Consider the chart below. It plots the price performance of commodities like corn, coffee, wheat, and soybeans over the past year.

Notice something?

Corn prices, for example, have surged 109% over a year. Remember, corn is used in a lot of foods we eat. Will we be paying more money for food items? Coffee prices have surged by more than 30%. Will your morning coffee prices jump?

Chart courtesy of StockCharts.com

Here’s the thing: in the short term, we may not see these commodity-price increases show up in the food and beverage prices we pay. Businesses are somewhat hedged in the near term. However, one really has to wonder if the prices of basic products will remain high in the long term.

Mind you, the corn and coffee price increases mentioned above are just a few of many examples of prices of basic items jumping.

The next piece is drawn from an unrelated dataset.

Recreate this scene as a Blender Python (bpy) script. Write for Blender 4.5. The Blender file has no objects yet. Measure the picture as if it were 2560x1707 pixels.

Take a look at the lumber market as well. It’s another place where things may be getting out of hand. Lumber prices currently stand at record-high levels, and it’s impacting everyone in the supply chain: retailers, wholesalers, homebuilders, and so on. It’s even impacting home prices.

How Long Will Transitionary Inflation Last?

Dear reader, I really buy the argument that the Federal Reserve is putting forward that the inflation we see now is transitionary and won’t be there for the long term.

Here’s my question, though: How long will this “transitionary” period be, and what kind of inflation figures will we get during this time?

At the end of the day, inflation hurts consumers. If people go out to do their groceries and find themselves paying higher prices for things they need, what will they do?

If this transitionary period of higher-than-normal inflation is for a few quarters, that could have a big economic impact. Consumers are already struggling; their wages are nowhere close to keeping pace with inflation. So, if consumers get squeezed in the next few quarters, wouldn’t that be bad news for the U.S. economy?

I continue to watch this situation unfold.

There are tons of arguments, but the economic data will tell us the reality eventually. At the moment, even the official figures suggest that inflation is running hot. Basic commodity prices soaring suggests that inflation could be higher in the coming months and quarters. Could something break in the midst of all this? Time will tell.

I’ll end with some food for thought: if, in the near term, we get official inflation figures that are red hot, something around five percent, will the Federal Reserve be forced to do something? Will it suddenly hike interest rates to curb inflation?